May 24, 2024

DealBook: HSBC Aims for $3.5 Billion in Savings, Trimming Retail

HSBC said Wednesday that it plans to cut costs by as much as $3.5 billion over the next three years to improve profitability, which it said could be hurt by stricter financial regulation.

HSBC, one of Europe’s biggest banks, said it will focus on commercial banking activities and wealth management while scaling back its retail banking operations to the most-profitable countries.

‘‘This is not about shrinking the business but about creating capacity to re-invest in growth markets and to provide a buffer against regulatory and inflationary headwinds,’’ the chief executive Stuart Gulliver said. He was expected to give more details about the plan when he meets investors later on Wednesday.

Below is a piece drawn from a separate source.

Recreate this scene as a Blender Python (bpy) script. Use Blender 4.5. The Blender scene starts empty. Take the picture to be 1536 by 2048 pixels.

HSBC is not alone among banks seeking to streamline at a time when new financial regulations force them to hold on to more of their capital, resulting in pressure on profitability. The Barclays chief executive Robert E. Diamond said in February that he would review businesses and close some that do not generate enough return.

HSBC, which has already decided to withdraw from Russia’s retail banking market, said it would test all of its operations and businesses for profitability and a set of other criteria. The bank also set a target for its cost efficiency ratio of 48 percent to 52 percent.

HSBC surprised some investors on Monday when it said that costs as a proportion of income rose to 60.9 percent in the first quarter from 49.6 percent in the first three months last year. The higher costs overshadowed a 58 percent increase of net income in the quarter.

The London-based bank, which generates about half of its profit in Asia, weathered the financial crisis better than many of its rivals and did not have to ask for financial help from the government. But its share price started to lag behind that of Deutsche Bank, JPMorgan and Barclays this year as some investors raised concerns about rising costs and the pace of growth.